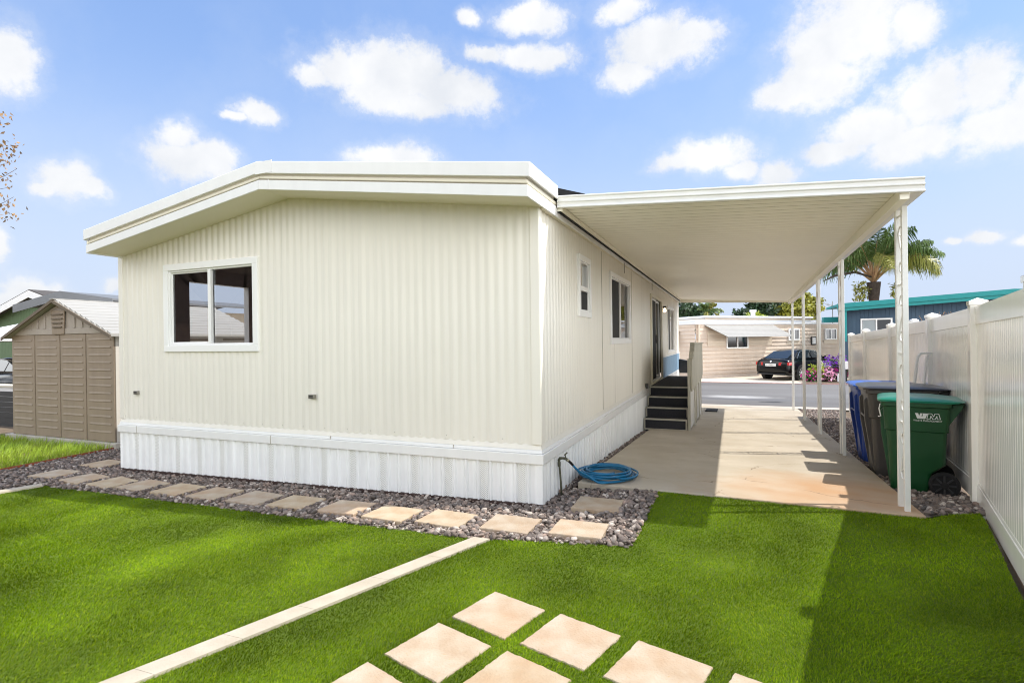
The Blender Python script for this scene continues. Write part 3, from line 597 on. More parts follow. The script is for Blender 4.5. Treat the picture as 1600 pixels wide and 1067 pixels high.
# ------------------------------------------------------------------ the mobile home
home = thing('mobile_home', 'cream mobile home with ribbed metal siding, white roof edge and white skirting', 'mobile home', (-3.07, 0, 0))
M['outlet_'] = mat('zinc_screw', '#b5b0a4', .4, metal=.6)
WL_, LEN = -6.14, 14.75
ZT = 2.865
def ztop(x):      # underside of the gable soffit along the front
    t = abs(x+3.07)/3.07
    return 3.29-(3.29-(2.865 if x > -3.07 else 2.83))*min(t, 1.0)
FW = (-5.145, -3.655, 1.60, 2.575)      # front window opening
def rib(u, pitch, amp):
    c = .5+.5*math.cos(2*PI*u/pitch); return amp*(c**.8)
def rib_wall(mb, place, u0, u1, zb, zt, pitch, amp, holes=(), per=8, mi=0, prof=None):
    us = sorted(set(np.round(np.arange(u0, u1, pitch/per), 5).tolist()+[u1]+[h[i] for h in holes for i in (0, 1)]))
    pf = prof or (lambda u: rib(u, pitch, amp))
    for a, b in zip(us, us[1:]):
        if b-a < 1e-5: continue
        m = (a+b)/2; spans = [[(zb(a), zb(b)), (zt(a), zt(b))]]
        for h in holes:
            if h[0]-1e-6 < m < h[1]+1e-6:
                new = []
                for lo, hi in spans:
                    if lo[0] < h[2] < hi[0]: new.append([lo, (h[2], h[2])])
                    if lo[0] < h[3] < hi[0]: new.append([(h[3], h[3]), hi])
                spans = new
        k = mi(m) if callable(mi) else mi
        for lo, hi in spans:
            mb.quad(place(a, pf(a), lo[0]), place(b, pf(b), lo[1]), place(b, pf(b), hi[1]), place(a, pf(a), hi[0]), k)
front = lambda u, d, z: (u, -d, z)
side = lambda u, d, z: (d, u, z)
left = lambda u, d, z: (WL_-d, u, z)
back = lambda u, d, z: (u, LEN+d, z)
c_ = lambda v: (lambda u: v)
mb = MB(); rib_wall(mb, front, WL_+.07, -.07, c_(.6), lambda u: ztop(u)+.02, .1028, .0125, [FW]); mb.build('wall', M['siding'], home, smooth=True)
SH = [(1.49, 1.925, 2.26, 2.57), (1.49, 1.925, 1.955, 2.22), (3.3, 4.9, 1.605, 2.565), (7.72, 9.62, .57, 2.56), (11.25, 12.95, 1.25, 2.5)]
SH = [(1.47, 1.925, 1.955, 2.57)]+SH[2:]
mb = MB(); rib_wall(mb, side, .05, 7.6, c_(.6), c_(2.87), .1028, .011, SH); rib_wall(mb, side, 7.6, LEN-.06, lambda u: 1.105 if u > 9.7 else .6, c_(2.87), .1028, .011, [h for h in SH if h[0] > 7], per=6)
mb.build('wall', M['siding'], home, smooth=True)
mb = MB(); rib_wall(mb, left, 0, LEN, c_(.6), c_(2.83), .1028, .011, [(.95, 2.06, 1.6, 2.58)], per=4); mb.build('wall', M['siding'], home, smooth=True)
mb = MB(); mb.quad((WL_, LEN, .6), (0, LEN, .6), (0, LEN, 2.87), (WL_, LEN, 2.83)); mb.prism([(WL_, LEN, 2.83), (0, LEN, 2.87), (-3.07, LEN, 3.29)], (0, .01, 0)); mb.build('wall', M['siding'], home)
mb = MB()
for x, y, sx, sy in ((0, 0, 1, -1), (WL_, 0, -1, -1), (0, LEN, 1, 1)):
    mb.box(min(x-sx*.075, x+sx*.016), max(x-sx*.075, x+sx*.016), min(y+sy*.022, y+sy*.001), max(y+sy*.022, y+sy*.001), .6, 2.9)
    mb.box(min(x+sx*.022, x+sx*.001), max(x+sx*.022, x+sx*.001), min(y-sy*.055, y+sy*.0155), max(y-sy*.055, y+sy*.0155), .6, 2.9)
mb.each('corner_trim', M['siding'], home, bevel=.004)
# upright seams where the siding sheets lap
mb = MB()
for x in (-5.87, -4.31, -3.2): 
    mb.box(x-.0022, x+.0022, -.0105, -.003, .605, ztop(x)) if not (FW[0] < x < FW[1]) else (mb.box(x-.0022, x+.0022, -.0105, -.003, .605, FW[2]), mb.box(x-.0022, x+.0022, -.0105, -.003, FW[3]+.07, ztop(x)))
for y in (1.04, 2.72, 3.58, 5.2, 6.4):
    if 3.3 < y < 4.9: mb.box(.002, .0085, y-.005, y+.005, .605, 1.55)
    else: mb.box(.002, .0085, y-.005, y+.005, .605, 2.86)
M['seam'] = mat('seam_grey', '#aca495', .6); mb.each('seam', M['seam'], home)
mb = MB(); mb.box(.002, .03, 9.72, LEN-.02, .56, 1.1); mb.build('blue_panel', M['blue'], home)
mb = MB(); mb.box(.002, .036, 9.72, LEN, 1.1, 1.135); mb.box(.0, .034, LEN-.09, LEN+.012, .0, 1.1); mb.each('panel_cap', M['white'], home)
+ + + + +
## WRITTEN PROBLEM
Copy each line exactly, and leave the pictures out of your copy.

## FINISHED EXERCISE
The Blender Python script for this scene continues. Write part 3, from line 597 on. More parts follow. The script is for Blender 4.5. Treat the picture as 1600 pixels wide and 1067 pixels high.
# ------------------------------------------------------------------ the mobile home
home = thing('mobile_home', 'cream mobile home with ribbed metal siding, white roof edge and white skirting', 'mobile home', (-3.07, 0, 0))
M['outlet_'] = mat('zinc_screw', '#b5b0a4', .4, metal=.6)
WL_, LEN = -6.14, 14.75
ZT = 2.865
def ztop(x):      # underside of the gable soffit along the front
    t = abs(x+3.07)/3.07
    return 3.29-(3.29-(2.865 if x > -3.07 else 2.83))*min(t, 1.0)
FW = (-5.145, -3.655, 1.60, 2.575)      # front window opening
def rib(u, pitch, amp):
    c = .5+.5*math.cos(2*PI*u/pitch); return amp*(c**.8)
def rib_wall(mb, place, u0, u1, zb, zt, pitch, amp, holes=(), per=8, mi=0, prof=None):
    us = sorted(set(np.round(np.arange(u0, u1, pitch/per), 5).tolist()+[u1]+[h[i] for h in holes for i in (0, 1)]))
    pf = prof or (lambda u: rib(u, pitch, amp))
    for a, b in zip(us, us[1:]):
        if b-a < 1e-5: continue
        m = (a+b)/2; spans = [[(zb(a), zb(b)), (zt(a), zt(b))]]
        for h in holes:
            if h[0]-1e-6 < m < h[1]+1e-6:
                new = []
                for lo, hi in spans:
                    if lo[0] < h[2] < hi[0]: new.append([lo, (h[2], h[2])])
                    if lo[0] < h[3] < hi[0]: new.append([(h[3], h[3]), hi])
                spans = new
        k = mi(m) if callable(mi) else mi
        for lo, hi in spans:
            mb.quad(place(a, pf(a), lo[0]), place(b, pf(b), lo[1]), place(b, pf(b), hi[1]), place(a, pf(a), hi[0]), k)
front = lambda u, d, z: (u, -d, z)
side = lambda u, d, z: (d, u, z)
left = lambda u, d, z: (WL_-d, u, z)
back = lambda u, d, z: (u, LEN+d, z)
c_ = lambda v: (lambda u: v)
mb = MB(); rib_wall(mb, front, WL_+.07, -.07, c_(.6), lambda u: ztop(u)+.02, .1028, .0125, [FW]); mb.build('wall', M['siding'], home, smooth=True)
SH = [(1.49, 1.925, 2.26, 2.57), (1.49, 1.925, 1.955, 2.22), (3.3, 4.9, 1.605, 2.565), (7.72, 9.62, .57, 2.56), (11.25, 12.95, 1.25, 2.5)]
SH = [(1.47, 1.925, 1.955, 2.57)]+SH[2:]
mb = MB(); rib_wall(mb, side, .05, 7.6, c_(.6), c_(2.87), .1028, .011, SH); rib_wall(mb, side, 7.6, LEN-.06, lambda u: 1.105 if u > 9.7 else .6, c_(2.87), .1028, .011, [h for h in SH if h[0] > 7], per=6)
mb.build('wall', M['siding'], home, smooth=True)
mb = MB(); rib_wall(mb, left, 0, LEN, c_(.6), c_(2.83), .1028, .011, [(.95, 2.06, 1.6, 2.58)], per=4); mb.build('wall', M['siding'], home, smooth=True)
mb = MB(); mb.quad((WL_, LEN, .6), (0, LEN, .6), (0, LEN, 2.87), (WL_, LEN, 2.83)); mb.prism([(WL_, LEN, 2.83), (0, LEN, 2.87), (-3.07, LEN, 3.29)], (0, .01, 0)); mb.build('wall', M['siding'], home)
mb = MB()
for x, y, sx, sy in ((0, 0, 1, -1), (WL_, 0, -1, -1), (0, LEN, 1, 1)):
    mb.box(min(x-sx*.075, x+sx*.016), max(x-sx*.075, x+sx*.016), min(y+sy*.022, y+sy*.001), max(y+sy*.022, y+sy*.001), .6, 2.9)
    mb.box(min(x+sx*.022, x+sx*.001), max(x+sx*.022, x+sx*.001), min(y-sy*.055, y+sy*.0155), max(y-sy*.055, y+sy*.0155), .6, 2.9)
mb.each('corner_trim', M['siding'], home, bevel=.004)
# upright seams where the siding sheets lap
mb = MB()
for x in (-5.87, -4.31, -3.2): 
    mb.box(x-.0022, x+.0022, -.0105, -.003, .605, ztop(x)) if not (FW[0] < x < FW[1]) else (mb.box(x-.0022, x+.0022, -.0105, -.003, .605, FW[2]), mb.box(x-.0022, x+.0022, -.0105, -.003, FW[3]+.07, ztop(x)))
for y in (1.04, 2.72, 3.58, 5.2, 6.4):
    if 3.3 < y < 4.9: mb.box(.002, .0085, y-.005, y+.005, .605, 1.55)
    else: mb.box(.002, .0085, y-.005, y+.005, .605, 2.86)
M['seam'] = mat('seam_grey', '#aca495', .6); mb.each('seam', M['seam'], home)
mb = MB(); mb.box(.002, .03, 9.72, LEN-.02, .56, 1.1); mb.build('blue_panel', M['blue'], home)
mb = MB(); mb.box(.002, .036, 9.72, LEN, 1.1, 1.135); mb.box(.0, .034, LEN-.09, LEN+.012, .0, 1.1); mb.each('panel_cap', M['white'], home)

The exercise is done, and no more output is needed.